§ WHAT YOU ARE ASKED TO DO:
Set the following entries down again exactly, line by line.

Rows from a 3D scene dataset
★ ★ ★ ★

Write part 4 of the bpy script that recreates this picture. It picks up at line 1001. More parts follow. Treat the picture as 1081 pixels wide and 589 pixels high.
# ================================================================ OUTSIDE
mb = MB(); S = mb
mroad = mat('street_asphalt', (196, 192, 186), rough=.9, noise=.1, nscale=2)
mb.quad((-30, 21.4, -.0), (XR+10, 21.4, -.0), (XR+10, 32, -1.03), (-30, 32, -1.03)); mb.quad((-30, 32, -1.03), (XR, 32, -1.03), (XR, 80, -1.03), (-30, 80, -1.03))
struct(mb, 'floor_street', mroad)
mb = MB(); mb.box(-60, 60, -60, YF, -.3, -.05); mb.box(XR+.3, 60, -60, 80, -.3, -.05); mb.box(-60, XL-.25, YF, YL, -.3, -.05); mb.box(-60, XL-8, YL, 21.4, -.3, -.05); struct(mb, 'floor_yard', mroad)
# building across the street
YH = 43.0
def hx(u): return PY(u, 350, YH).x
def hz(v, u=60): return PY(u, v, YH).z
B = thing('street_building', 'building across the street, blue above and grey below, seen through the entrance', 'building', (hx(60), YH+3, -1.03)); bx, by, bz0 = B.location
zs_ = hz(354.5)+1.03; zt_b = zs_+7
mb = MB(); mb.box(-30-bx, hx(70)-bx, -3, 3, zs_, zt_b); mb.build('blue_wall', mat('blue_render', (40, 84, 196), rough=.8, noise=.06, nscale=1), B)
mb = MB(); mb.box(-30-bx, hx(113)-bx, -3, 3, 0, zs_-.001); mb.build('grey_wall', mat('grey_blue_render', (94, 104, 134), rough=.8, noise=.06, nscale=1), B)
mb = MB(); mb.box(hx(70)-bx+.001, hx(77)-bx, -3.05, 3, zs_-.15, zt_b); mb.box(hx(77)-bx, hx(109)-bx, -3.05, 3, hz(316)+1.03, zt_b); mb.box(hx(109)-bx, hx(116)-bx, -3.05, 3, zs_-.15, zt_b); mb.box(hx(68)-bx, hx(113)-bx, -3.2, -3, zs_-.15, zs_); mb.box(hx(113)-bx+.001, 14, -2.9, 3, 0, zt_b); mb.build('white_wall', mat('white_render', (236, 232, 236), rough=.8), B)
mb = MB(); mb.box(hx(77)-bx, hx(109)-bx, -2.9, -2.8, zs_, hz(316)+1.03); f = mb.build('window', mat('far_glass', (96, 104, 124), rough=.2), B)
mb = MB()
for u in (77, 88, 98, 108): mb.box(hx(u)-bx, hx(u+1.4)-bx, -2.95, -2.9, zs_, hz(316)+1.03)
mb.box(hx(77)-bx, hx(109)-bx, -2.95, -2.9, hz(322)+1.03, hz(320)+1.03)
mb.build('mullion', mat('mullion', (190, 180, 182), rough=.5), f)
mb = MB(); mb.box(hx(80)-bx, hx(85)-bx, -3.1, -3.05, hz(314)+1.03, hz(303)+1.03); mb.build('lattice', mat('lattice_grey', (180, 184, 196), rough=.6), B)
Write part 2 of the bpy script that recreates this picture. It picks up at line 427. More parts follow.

★ ★ ★ ★

§ SOLUTION TO THE EXERCISE:
Write part 4 of the bpy script that recreates this picture. It picks up at line 1001. More parts follow. Treat the picture as 1081 pixels wide and 589 pixels high.
# ================================================================ OUTSIDE
mb = MB(); S = mb
mroad = mat('street_asphalt', (196, 192, 186), rough=.9, noise=.1, nscale=2)
mb.quad((-30, 21.4, -.0), (XR+10, 21.4, -.0), (XR+10, 32, -1.03), (-30, 32, -1.03)); mb.quad((-30, 32, -1.03), (XR, 32, -1.03), (XR, 80, -1.03), (-30, 80, -1.03))
struct(mb, 'floor_street', mroad)
mb = MB(); mb.box(-60, 60, -60, YF, -.3, -.05); mb.box(XR+.3, 60, -60, 80, -.3, -.05); mb.box(-60, XL-.25, YF, YL, -.3, -.05); mb.box(-60, XL-8, YL, 21.4, -.3, -.05); struct(mb, 'floor_yard', mroad)
# building across the street
YH = 43.0
def hx(u): return PY(u, 350, YH).x
def hz(v, u=60): return PY(u, v, YH).z
B = thing('street_building', 'building across the street, blue above and grey below, seen through the entrance', 'building', (hx(60), YH+3, -1.03)); bx, by, bz0 = B.location
zs_ = hz(354.5)+1.03; zt_b = zs_+7
mb = MB(); mb.box(-30-bx, hx(70)-bx, -3, 3, zs_, zt_b); mb.build('blue_wall', mat('blue_render', (40, 84, 196), rough=.8, noise=.06, nscale=1), B)
mb = MB(); mb.box(-30-bx, hx(113)-bx, -3, 3, 0, zs_-.001); mb.build('grey_wall', mat('grey_blue_render', (94, 104, 134), rough=.8, noise=.06, nscale=1), B)
mb = MB(); mb.box(hx(70)-bx+.001, hx(77)-bx, -3.05, 3, zs_-.15, zt_b); mb.box(hx(77)-bx, hx(109)-bx, -3.05, 3, hz(316)+1.03, zt_b); mb.box(hx(109)-bx, hx(116)-bx, -3.05, 3, zs_-.15, zt_b); mb.box(hx(68)-bx, hx(113)-bx, -3.2, -3, zs_-.15, zs_); mb.box(hx(113)-bx+.001, 14, -2.9, 3, 0, zt_b); mb.build('white_wall', mat('white_render', (236, 232, 236), rough=.8), B)
mb = MB(); mb.box(hx(77)-bx, hx(109)-bx, -2.9, -2.8, zs_, hz(316)+1.03); f = mb.build('window', mat('far_glass', (96, 104, 124), rough=.2), B)
mb = MB()
for u in (77, 88, 98, 108): mb.box(hx(u)-bx, hx(u+1.4)-bx, -2.95, -2.9, zs_, hz(316)+1.03)
mb.box(hx(77)-bx, hx(109)-bx, -2.95, -2.9, hz(322)+1.03, hz(320)+1.03)
mb.build('mullion', mat('mullion', (190, 180, 182), rough=.5), f)
mb = MB(); mb.box(hx(80)-bx, hx(85)-bx, -3.1, -3.05, hz(314)+1.03, hz(303)+1.03); mb.build('lattice', mat('lattice_grey', (180, 184, 196), rough=.6), B)
Write part 2 of the bpy script that recreates this picture. It picks up at line 427. More parts follow.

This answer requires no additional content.